Wśród wszystkich „bezalkoholowych alkoholi” najszybciej rośnie kategoria bezalkoholowych win musujących, ciągnąca w górę cały segment win musujących w Polsce. W ciągu ostatnich 12 miesięcy, na fali bezalkoholowych trendów zapoczątkowanych przez zero procentowe piwa, sprzedało się w liczbie 249 tys. butelek.

Bezalkoholowe? Dla towarzystwa

Skąd taka popularność bezprocentowych piw i win? Zdaniem Tomasza Pawlickiego, Senior Brand Manager w spółce Ambra Brands, dystrybutora alkoholi, przyczyny w obu przypadkach są podobne.

– Z jednej strony coraz bardziej widoczne stają się postawy prozdrowotne. Z drugiej zaś zmienia się stosunek do napojów alkoholowych - w większym stopniu doceniamy ich działanie socjalizujące. Warto także zwrócić uwagę na fakt, że konsumenci są coraz bardziej świadomi – dbają o zdrowie, przestrzegają diety, uprawiają sport. Dzięki propozycjom bezalkoholowym łatwiej jest im też kontrolować swoje samopoczucie w sytuacjach towarzyskich, nie będąc z nich jednocześnie wykluczonym – wyjaśnia Pawlicki.

Trzeba tu zaznaczyć, że bezalkoholowe propozycje na rynku wina nie odpowiadają jeszcze za tak duży udział sprzedaży jak w przypadku piw, czyli już kilka procent, ale zauważalne dynamiki są niezwykle obiecujące.

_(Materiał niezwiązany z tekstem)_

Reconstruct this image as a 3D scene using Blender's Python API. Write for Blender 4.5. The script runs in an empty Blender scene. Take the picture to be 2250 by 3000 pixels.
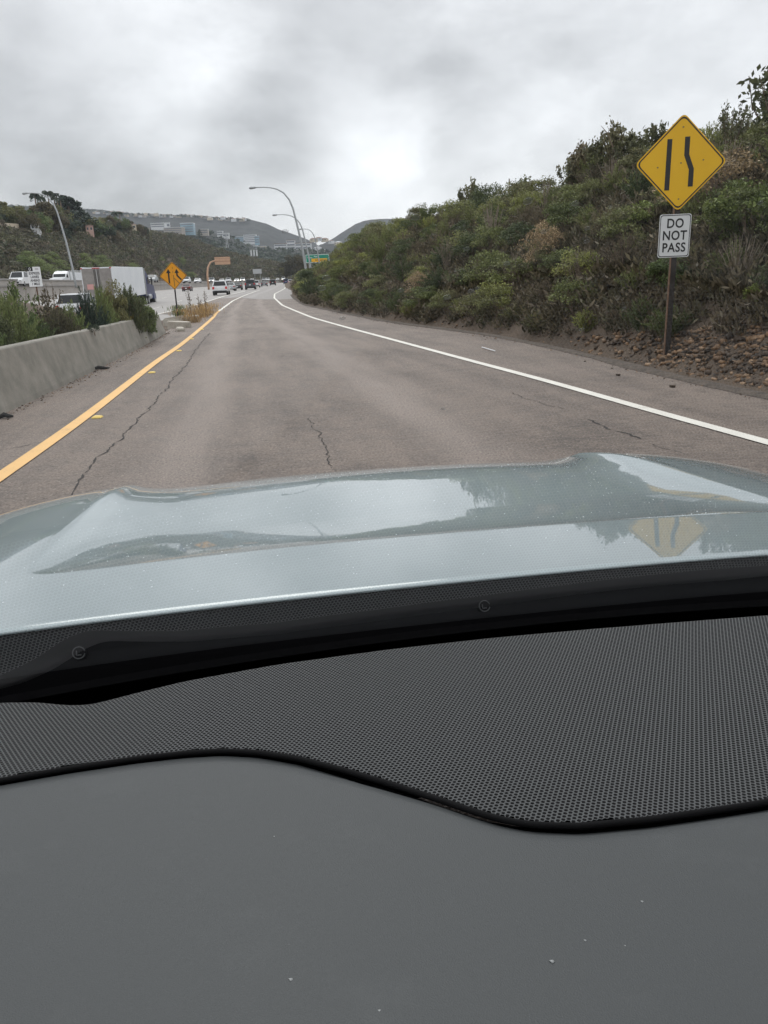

– Trendy konsumenckie to jedno, ale wyniki, które osiągnęliśmy, nie byłyby takie, gdyby nie aktywność związana z produktem – od szybko zbudowanej dostępności na półkach, po obecność w miejscach będących źródłem rekomendacji. Bezalkoholowy wariant stał się pierwszym produktem z tak silnym wsparciem i tak żywym odbiorem w social mediach. Został też niewątpliwie nową twarzą całej marki, a określenie „bezalkoholowe prosecco”, pojawiające się w kolejnych recenzjach konsumentów, jest swoistym potwierdzeniem jego jakości – dodaje Pawlicki.

Dlatego Ambra Brands nie zwalnia tempa i na ten rok planuje kolejne działania, zarówno w punktach sprzedaży, jak i szeroko rozumianej komunikacji, z naciskiem na nowoczesne media oraz degustacje nowości. - Z całą pewnością jest wielu konsumentów, którzy potrzebują spróbować bezalkoholowej wersji wina musującego, żeby uwierzyć, że można wyprodukować naprawdę smaczny "alkohol bez alkoholu" – zauważa Pawlicki.

Tradycja z Zachodu

Sam zwyczaj picia alkoholi „bezalkoholowych” dotarł do nas, jak wiele innych, z Europy Zachodniej, gdzie warianty bezalkoholowe, szczególnie win musujących, to znaczący element rynku i sprzedaż idąca w miliony butelek. Jak wygląda produkcja dobrego wina bezalkoholowego?Powstaje ono w delikatnym i ściśle kontrolowanym procesie destylacji próżniowej z wina alkoholowego. Pod obniżonym ciśnieniem odparowywany jest z niego sam alkohol, a w końcowym produkcie pozostają substancje odpowiedzialne za smak i aromat. Najlepsze efekty otrzymywane są w przypadku win musujących, które dzięki musowaniu są często trudne do odróżnienia od swoich alkoholowych wersji.